** begin **
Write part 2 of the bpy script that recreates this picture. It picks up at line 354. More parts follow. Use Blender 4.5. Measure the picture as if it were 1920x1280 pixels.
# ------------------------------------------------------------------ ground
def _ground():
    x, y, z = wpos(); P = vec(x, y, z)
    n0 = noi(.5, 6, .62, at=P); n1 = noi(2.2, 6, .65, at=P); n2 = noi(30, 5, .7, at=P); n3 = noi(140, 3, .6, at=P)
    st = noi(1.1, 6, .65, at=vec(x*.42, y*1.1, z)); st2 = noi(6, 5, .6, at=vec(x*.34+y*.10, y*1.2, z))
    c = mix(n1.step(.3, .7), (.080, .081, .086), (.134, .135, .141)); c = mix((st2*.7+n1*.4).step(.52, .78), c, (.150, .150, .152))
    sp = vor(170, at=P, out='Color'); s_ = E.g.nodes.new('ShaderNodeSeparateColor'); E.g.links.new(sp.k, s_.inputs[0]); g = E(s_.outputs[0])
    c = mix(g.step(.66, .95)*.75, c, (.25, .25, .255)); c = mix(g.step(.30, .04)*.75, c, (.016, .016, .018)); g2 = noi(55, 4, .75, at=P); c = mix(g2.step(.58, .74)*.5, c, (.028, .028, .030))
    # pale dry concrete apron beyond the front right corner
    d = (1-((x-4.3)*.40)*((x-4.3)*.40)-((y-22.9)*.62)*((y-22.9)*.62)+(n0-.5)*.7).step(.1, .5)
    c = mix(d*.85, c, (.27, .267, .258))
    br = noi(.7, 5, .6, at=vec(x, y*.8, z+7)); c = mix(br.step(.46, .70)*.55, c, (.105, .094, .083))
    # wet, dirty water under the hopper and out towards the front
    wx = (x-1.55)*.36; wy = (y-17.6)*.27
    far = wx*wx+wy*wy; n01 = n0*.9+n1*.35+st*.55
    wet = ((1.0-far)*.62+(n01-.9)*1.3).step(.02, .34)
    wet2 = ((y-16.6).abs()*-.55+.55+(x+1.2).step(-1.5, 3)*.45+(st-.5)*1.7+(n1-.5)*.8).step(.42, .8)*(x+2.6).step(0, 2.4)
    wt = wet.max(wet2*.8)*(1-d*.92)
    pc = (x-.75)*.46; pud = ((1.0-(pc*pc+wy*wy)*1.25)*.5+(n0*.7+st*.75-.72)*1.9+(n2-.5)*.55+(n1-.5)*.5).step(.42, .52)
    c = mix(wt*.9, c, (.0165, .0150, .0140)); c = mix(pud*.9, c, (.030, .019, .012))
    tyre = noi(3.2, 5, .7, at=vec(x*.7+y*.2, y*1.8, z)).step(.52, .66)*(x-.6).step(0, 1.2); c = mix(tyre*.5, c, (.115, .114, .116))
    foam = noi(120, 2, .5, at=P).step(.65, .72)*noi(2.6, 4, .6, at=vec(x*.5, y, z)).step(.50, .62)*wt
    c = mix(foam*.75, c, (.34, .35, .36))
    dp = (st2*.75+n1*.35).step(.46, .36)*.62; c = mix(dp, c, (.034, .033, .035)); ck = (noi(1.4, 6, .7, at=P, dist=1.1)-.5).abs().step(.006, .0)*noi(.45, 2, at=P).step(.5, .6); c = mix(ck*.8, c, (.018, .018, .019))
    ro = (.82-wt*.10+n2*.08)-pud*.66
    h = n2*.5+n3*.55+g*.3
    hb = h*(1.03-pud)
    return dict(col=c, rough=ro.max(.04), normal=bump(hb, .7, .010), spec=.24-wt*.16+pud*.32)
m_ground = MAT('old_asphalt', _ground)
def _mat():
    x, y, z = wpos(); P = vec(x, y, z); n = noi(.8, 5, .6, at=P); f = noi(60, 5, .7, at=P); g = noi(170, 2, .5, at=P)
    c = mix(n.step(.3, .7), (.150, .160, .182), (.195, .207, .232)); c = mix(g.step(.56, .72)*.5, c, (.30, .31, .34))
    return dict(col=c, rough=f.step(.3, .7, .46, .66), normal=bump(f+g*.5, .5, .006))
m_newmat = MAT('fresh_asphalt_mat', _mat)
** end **
= Your goal =
Take the listing above and set it down exactly.

= Response to the exercise =
Write part 2 of the bpy script that recreates this picture. It picks up at line 354. More parts follow. Use Blender 4.5. Measure the picture as if it were 1920x1280 pixels.
# ------------------------------------------------------------------ ground
def _ground():
    x, y, z = wpos(); P = vec(x, y, z)
    n0 = noi(.5, 6, .62, at=P); n1 = noi(2.2, 6, .65, at=P); n2 = noi(30, 5, .7, at=P); n3 = noi(140, 3, .6, at=P)
    st = noi(1.1, 6, .65, at=vec(x*.42, y*1.1, z)); st2 = noi(6, 5, .6, at=vec(x*.34+y*.10, y*1.2, z))
    c = mix(n1.step(.3, .7), (.080, .081, .086), (.134, .135, .141)); c = mix((st2*.7+n1*.4).step(.52, .78), c, (.150, .150, .152))
    sp = vor(170, at=P, out='Color'); s_ = E.g.nodes.new('ShaderNodeSeparateColor'); E.g.links.new(sp.k, s_.inputs[0]); g = E(s_.outputs[0])
    c = mix(g.step(.66, .95)*.75, c, (.25, .25, .255)); c = mix(g.step(.30, .04)*.75, c, (.016, .016, .018)); g2 = noi(55, 4, .75, at=P); c = mix(g2.step(.58, .74)*.5, c, (.028, .028, .030))
    # pale dry concrete apron beyond the front right corner
    d = (1-((x-4.3)*.40)*((x-4.3)*.40)-((y-22.9)*.62)*((y-22.9)*.62)+(n0-.5)*.7).step(.1, .5)
    c = mix(d*.85, c, (.27, .267, .258))
    br = noi(.7, 5, .6, at=vec(x, y*.8, z+7)); c = mix(br.step(.46, .70)*.55, c, (.105, .094, .083))
    # wet, dirty water under the hopper and out towards the front
    wx = (x-1.55)*.36; wy = (y-17.6)*.27
    far = wx*wx+wy*wy; n01 = n0*.9+n1*.35+st*.55
    wet = ((1.0-far)*.62+(n01-.9)*1.3).step(.02, .34)
    wet2 = ((y-16.6).abs()*-.55+.55+(x+1.2).step(-1.5, 3)*.45+(st-.5)*1.7+(n1-.5)*.8).step(.42, .8)*(x+2.6).step(0, 2.4)
    wt = wet.max(wet2*.8)*(1-d*.92)
    pc = (x-.75)*.46; pud = ((1.0-(pc*pc+wy*wy)*1.25)*.5+(n0*.7+st*.75-.72)*1.9+(n2-.5)*.55+(n1-.5)*.5).step(.42, .52)
    c = mix(wt*.9, c, (.0165, .0150, .0140)); c = mix(pud*.9, c, (.030, .019, .012))
    tyre = noi(3.2, 5, .7, at=vec(x*.7+y*.2, y*1.8, z)).step(.52, .66)*(x-.6).step(0, 1.2); c = mix(tyre*.5, c, (.115, .114, .116))
    foam = noi(120, 2, .5, at=P).step(.65, .72)*noi(2.6, 4, .6, at=vec(x*.5, y, z)).step(.50, .62)*wt
    c = mix(foam*.75, c, (.34, .35, .36))
    dp = (st2*.75+n1*.35).step(.46, .36)*.62; c = mix(dp, c, (.034, .033, .035)); ck = (noi(1.4, 6, .7, at=P, dist=1.1)-.5).abs().step(.006, .0)*noi(.45, 2, at=P).step(.5, .6); c = mix(ck*.8, c, (.018, .018, .019))
    ro = (.82-wt*.10+n2*.08)-pud*.66
    h = n2*.5+n3*.55+g*.3
    hb = h*(1.03-pud)
    return dict(col=c, rough=ro.max(.04), normal=bump(hb, .7, .010), spec=.24-wt*.16+pud*.32)
m_ground = MAT('old_asphalt', _ground)
def _mat():
    x, y, z = wpos(); P = vec(x, y, z); n = noi(.8, 5, .6, at=P); f = noi(60, 5, .7, at=P); g = noi(170, 2, .5, at=P)
    c = mix(n.step(.3, .7), (.150, .160, .182), (.195, .207, .232)); c = mix(g.step(.56, .72)*.5, c, (.30, .31, .34))
    return dict(col=c, rough=f.step(.3, .7, .46, .66), normal=bump(f+g*.5, .5, .006))
m_newmat = MAT('fresh_asphalt_mat', _mat)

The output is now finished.